Frankly, I just never understood the poetic, abstract stuff. Most of us seemed to like our plain, physical descriptions just fine. We liked understand the mechanics of the thing as related in terms of geometry, anatomy and physics. That, we could wrap our minds around.

Suddenly, though, I find my mind drifting toward these more esoteric teachings. Not that they make sense to me now, but I think I'm beginning to catch a glimmer of it. I think most would agree that all our teachers were talking about the same thing, but using different ways of describing the same phenomenon.

Even still, I think there's something more. The best analogy I can think of is a student musician learning music, or an actor performing his lines. You can learn everything about eighth notes and quarter notes, key signatures, tempo, chords progressions, etc. You could play the music exactly as it's written, with exacting detail. But where is the emotion, the feeling, the fluidity, the ability to improvise, to infuse the music with meaning?

Or take the lines of a play. Anyone could stand there and read the words.
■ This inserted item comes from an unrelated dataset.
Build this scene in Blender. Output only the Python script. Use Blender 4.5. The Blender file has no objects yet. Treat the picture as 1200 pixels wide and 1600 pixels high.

No matter how beautiful the writing, you can kill it all without following the flow of the emotion behind the words, without the body language, the inflection of your voice, the way a professional actor would.

These things are harder to describe or quantify or measure. Plus, two different musicians and two different actors while perform the same piece differently, though equal well.

In my own teaching, I've always shied away from the more poetic way of describing things, and stuck to the more concrete descriptions, and while I think I'll keep that as my foundation, I think I may venture into the more abstract just a tiny bit, from time to time. Maybe it won't make sense to anyone. Maybe it will years down the road.

But I'm discovering that there's beginning to be a difference between how I perform a give technique (or move in general) and the way a shodan, nidan, sandan might. Nothing against what they're doing, mind you. But while the notes might be played back to me in the right order, the music doesn't move me to tears yet.

Have you ever watched a really high ranking aikido sensei perform technique in such a way that it literally took your breath away, just amazed you, and seemed like utter magic, effortless and beautiful? And then we think, Why can't I do it that way?


Perhaps that is one aspect of the yin and yang analogy (or "in yo" in Japanese): the technical, concrete blended with the abstract and emotional. And as the yin and yang concept suggests, I suspect we might need to embrace both to make really, truly beautiful budo.